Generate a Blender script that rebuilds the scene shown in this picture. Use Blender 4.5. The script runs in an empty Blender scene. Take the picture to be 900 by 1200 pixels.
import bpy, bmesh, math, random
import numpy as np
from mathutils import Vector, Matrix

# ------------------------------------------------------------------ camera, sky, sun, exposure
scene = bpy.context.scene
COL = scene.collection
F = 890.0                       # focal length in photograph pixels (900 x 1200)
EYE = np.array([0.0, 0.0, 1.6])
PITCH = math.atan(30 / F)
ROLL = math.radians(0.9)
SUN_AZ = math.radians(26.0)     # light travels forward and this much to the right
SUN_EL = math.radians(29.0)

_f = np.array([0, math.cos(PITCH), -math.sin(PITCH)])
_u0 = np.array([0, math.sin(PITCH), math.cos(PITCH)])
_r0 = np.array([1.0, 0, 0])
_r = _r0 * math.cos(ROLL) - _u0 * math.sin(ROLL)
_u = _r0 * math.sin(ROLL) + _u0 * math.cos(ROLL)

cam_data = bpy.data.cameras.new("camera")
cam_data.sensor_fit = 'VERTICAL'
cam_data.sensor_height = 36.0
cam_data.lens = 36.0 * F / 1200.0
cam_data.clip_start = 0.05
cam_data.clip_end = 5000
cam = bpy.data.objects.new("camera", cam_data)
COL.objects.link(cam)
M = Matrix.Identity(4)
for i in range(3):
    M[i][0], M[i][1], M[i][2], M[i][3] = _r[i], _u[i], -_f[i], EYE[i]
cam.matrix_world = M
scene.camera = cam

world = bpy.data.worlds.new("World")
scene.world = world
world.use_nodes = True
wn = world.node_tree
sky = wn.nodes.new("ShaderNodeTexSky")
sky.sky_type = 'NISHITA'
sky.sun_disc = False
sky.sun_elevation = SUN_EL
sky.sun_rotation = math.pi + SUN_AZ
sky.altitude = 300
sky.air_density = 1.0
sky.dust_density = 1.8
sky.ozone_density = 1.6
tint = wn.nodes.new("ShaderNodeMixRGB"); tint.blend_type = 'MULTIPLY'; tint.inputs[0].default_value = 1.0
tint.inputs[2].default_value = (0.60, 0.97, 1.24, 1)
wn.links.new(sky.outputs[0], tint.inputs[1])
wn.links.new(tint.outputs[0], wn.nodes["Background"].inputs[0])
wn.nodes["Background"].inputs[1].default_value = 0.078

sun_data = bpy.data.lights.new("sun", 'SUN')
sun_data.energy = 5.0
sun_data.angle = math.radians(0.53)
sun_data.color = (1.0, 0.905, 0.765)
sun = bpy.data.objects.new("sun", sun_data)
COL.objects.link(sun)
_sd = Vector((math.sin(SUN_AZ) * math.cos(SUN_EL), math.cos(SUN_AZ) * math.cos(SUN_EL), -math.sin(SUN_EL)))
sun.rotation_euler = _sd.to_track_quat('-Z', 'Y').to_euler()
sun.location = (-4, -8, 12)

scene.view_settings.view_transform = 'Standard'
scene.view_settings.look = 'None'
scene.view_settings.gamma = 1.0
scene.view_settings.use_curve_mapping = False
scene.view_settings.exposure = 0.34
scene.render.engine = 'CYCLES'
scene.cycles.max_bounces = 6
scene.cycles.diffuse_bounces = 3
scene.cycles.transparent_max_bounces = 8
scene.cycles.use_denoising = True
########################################
### What is required
Above are lines of data; state how many of them contain the word "pixels", with no other output.

### The solution
2